- The Washington Times - Wednesday, October 19, 2005

TRADE for the poor

The ambassador of Bangladesh is worried that the world’s poorest nations will be in jeopardy unless Congress passes a trade bill to eliminate tariffs on textile imports.

Ambassador Shamsher Chowdhury warned that his country and others in and around Asia and the Pacific Ocean face “massive unemployment of women, … economic and social instability and other possible ramifications, including limiting their efforts at eradicating poverty,” if Congress defeats the bill, named the Tariff Relief Assistance for Developing Economies (TRADE) Act.

The bill would remove import duties on several of the world’s poorest nations and allow them to compete against larger countries, such as China, now that the United States has eliminated all quotas on foreign imports of textiles.

“The least-developed countries of Asia and the Pacific face a growing competitive threat from larger supplying nations to the U.S. market with the end of the quota system,” he said.

“The [apparel] industry is already weakened after the [removal of quotas], and small- and medium-sized enterprises face extinction,” the ambassador said.

Mr. Chowdhury, in an analysis of the TRADE Act, acknowledged that the removal of quotas helps U.S. industry buy “apparel from any country they want, free of the complex system that constricted global apparel trade for over three decades.”

He said the smaller nations in the Asian and Pacific region face a double burden. The elimination of U.S. quotas means China and other large nations can flood the American markets, while the poorer countries still labor under tariffs that average 17 percent.

The TRADE Act would lift the duties on textile imports from Afghanistan, Bangladesh, Bhutan, Cambodia, East Timor, Kiribati, Laos, the Maldives, Nepal, Samoa, the Solomon Islands, Sri Lanka, Tuvalu, Vanuatu and Yemen.

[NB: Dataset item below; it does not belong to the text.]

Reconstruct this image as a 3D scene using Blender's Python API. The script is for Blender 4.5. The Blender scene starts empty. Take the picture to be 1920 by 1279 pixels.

“The benefits the act would bring to the countries concerned is hard to ignore and would create a positive influence in these poor countries,” he said.

Mr. Chowdhury said the United States is Bangladesh’s largest market for textiles.

“The significance of our trade relations with the United States can be understood from the single fact that nearly one-third of our worldwide exports goes to the United States,” he said.

Forum on Iran

A congressional forum today will hold a briefing on the threats posed by Iran’s support for terrorism and its efforts to develop a nuclear weapon.

“Iran’s ongoing efforts to secure nuclear-weapons capability present a unique and troublesome challenge to the civilized world,” said a group of three Democrats and three Republicans who are organizing the forum.

“For over a quarter of a century, the mullahs in Iran have leveraged the resources of the Iranian people toward questionable goals, while brutally suppressing the Iranian people and supporting international terrorism.”

The briefing will feature Iran analysts, women’s rights activists and government officials, they said.

The forum, from 3:30 p.m. to 5 p.m. in Room HC5 of the Capitol, is sponsored by Republican Reps. John Boozman of Arkansas, Mario Diaz-Balart of Florida and Tom Tancredo of Colorado; and Democratic Reps. William Lacy Clay of Missouri, Bob Filner of California and Edolphus Towns of New York.

Taiwan independence

On his U.S. visit, a former president of the democratic Republic of China (Taiwan) is promoting independence and challenging communist China to abandon its claim on his island nation.

Lee Teng-Hui, who holds a 10 a.m. press conference today at the National Press Club, began his trip earlier this week in Alaska, where he said the “greatest threat facing” China is not Taiwan but “democracy, which threatens the legitimacy and existence of the totalitarian regime.”